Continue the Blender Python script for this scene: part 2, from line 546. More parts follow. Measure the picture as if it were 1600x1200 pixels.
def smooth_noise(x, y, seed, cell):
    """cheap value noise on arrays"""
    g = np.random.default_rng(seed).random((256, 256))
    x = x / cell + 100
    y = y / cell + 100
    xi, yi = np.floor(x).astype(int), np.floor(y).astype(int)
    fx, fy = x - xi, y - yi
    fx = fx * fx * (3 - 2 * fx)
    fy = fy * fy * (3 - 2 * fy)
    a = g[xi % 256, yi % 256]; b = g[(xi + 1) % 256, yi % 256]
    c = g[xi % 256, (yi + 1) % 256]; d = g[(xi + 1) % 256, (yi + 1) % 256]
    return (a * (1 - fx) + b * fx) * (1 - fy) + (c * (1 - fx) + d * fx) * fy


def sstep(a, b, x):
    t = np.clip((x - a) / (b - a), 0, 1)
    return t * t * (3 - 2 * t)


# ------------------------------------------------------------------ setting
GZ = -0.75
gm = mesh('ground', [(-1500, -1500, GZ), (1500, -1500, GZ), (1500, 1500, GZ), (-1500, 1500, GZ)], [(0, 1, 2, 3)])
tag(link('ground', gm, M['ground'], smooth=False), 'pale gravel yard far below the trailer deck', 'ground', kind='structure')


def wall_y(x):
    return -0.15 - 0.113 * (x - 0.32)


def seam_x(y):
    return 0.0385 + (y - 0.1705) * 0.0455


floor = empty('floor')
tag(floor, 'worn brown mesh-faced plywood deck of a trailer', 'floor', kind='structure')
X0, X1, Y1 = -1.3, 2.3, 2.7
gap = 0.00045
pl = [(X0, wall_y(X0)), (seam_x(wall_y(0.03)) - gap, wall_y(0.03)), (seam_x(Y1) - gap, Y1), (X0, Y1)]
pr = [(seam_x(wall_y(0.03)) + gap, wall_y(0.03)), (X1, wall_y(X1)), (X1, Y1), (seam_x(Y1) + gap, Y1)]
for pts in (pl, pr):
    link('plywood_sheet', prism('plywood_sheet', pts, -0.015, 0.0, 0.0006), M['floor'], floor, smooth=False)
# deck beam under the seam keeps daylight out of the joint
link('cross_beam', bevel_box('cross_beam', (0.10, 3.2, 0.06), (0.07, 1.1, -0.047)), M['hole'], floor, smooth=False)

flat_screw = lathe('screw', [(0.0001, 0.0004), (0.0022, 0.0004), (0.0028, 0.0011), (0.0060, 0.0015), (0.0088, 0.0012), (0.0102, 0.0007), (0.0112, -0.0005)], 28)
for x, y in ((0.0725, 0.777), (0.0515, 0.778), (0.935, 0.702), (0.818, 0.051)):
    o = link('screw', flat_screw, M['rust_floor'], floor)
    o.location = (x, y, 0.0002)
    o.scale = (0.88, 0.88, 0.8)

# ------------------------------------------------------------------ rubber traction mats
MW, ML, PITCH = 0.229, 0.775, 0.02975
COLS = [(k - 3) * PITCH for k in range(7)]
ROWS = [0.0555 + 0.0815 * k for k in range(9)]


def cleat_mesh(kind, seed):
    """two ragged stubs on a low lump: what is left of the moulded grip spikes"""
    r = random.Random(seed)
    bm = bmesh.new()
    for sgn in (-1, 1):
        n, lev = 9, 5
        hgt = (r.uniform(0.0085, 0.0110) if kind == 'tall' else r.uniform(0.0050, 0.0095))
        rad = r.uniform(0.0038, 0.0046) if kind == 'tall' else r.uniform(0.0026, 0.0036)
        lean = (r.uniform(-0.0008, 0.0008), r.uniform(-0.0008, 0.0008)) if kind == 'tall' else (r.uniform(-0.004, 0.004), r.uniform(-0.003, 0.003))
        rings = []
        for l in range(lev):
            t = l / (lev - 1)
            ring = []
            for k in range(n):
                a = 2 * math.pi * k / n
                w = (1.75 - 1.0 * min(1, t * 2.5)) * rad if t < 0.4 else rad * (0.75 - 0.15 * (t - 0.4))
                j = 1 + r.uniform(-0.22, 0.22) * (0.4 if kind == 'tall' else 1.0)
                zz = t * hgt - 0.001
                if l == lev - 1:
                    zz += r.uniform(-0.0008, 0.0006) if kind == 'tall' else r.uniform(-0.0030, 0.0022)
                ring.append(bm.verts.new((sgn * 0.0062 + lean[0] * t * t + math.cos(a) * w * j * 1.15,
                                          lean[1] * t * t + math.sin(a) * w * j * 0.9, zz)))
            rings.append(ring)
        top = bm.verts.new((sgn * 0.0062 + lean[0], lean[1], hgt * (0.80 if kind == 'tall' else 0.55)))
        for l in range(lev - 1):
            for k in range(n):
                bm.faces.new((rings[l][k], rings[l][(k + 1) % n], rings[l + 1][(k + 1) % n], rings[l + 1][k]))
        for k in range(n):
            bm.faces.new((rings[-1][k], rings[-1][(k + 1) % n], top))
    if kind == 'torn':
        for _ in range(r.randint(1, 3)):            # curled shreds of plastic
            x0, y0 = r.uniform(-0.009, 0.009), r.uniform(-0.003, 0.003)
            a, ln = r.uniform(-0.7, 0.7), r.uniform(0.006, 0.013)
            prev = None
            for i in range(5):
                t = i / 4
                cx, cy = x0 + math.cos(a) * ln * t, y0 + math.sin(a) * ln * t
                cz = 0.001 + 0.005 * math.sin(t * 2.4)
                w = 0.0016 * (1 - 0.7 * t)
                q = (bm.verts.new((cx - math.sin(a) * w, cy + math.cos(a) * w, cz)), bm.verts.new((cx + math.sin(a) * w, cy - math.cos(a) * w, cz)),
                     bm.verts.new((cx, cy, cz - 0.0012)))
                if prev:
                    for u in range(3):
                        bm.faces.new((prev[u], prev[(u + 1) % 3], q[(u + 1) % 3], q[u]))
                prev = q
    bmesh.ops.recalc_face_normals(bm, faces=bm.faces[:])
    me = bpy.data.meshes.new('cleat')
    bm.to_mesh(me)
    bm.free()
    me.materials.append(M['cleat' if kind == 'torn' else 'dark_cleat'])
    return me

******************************

Do this:
What are the exact lines from the beginning of the material through the line containing "return (a *"? Write out those lines alone.

Complete response:
Continue the Blender Python script for this scene: part 2, from line 546. More parts follow. Measure the picture as if it were 1600x1200 pixels.
def smooth_noise(x, y, seed, cell):
    """cheap value noise on arrays"""
    g = np.random.default_rng(seed).random((256, 256))
    x = x / cell + 100
    y = y / cell + 100
    xi, yi = np.floor(x).astype(int), np.floor(y).astype(int)
    fx, fy = x - xi, y - yi
    fx = fx * fx * (3 - 2 * fx)
    fy = fy * fy * (3 - 2 * fy)
    a = g[xi % 256, yi % 256]; b = g[(xi + 1) % 256, yi % 256]
    c = g[xi % 256, (yi + 1) % 256]; d = g[(xi + 1) % 256, (yi + 1) % 256]
    return (a * (1 - fx) + b * fx) * (1 - fy) + (c * (1 - fx) + d * fx) * fy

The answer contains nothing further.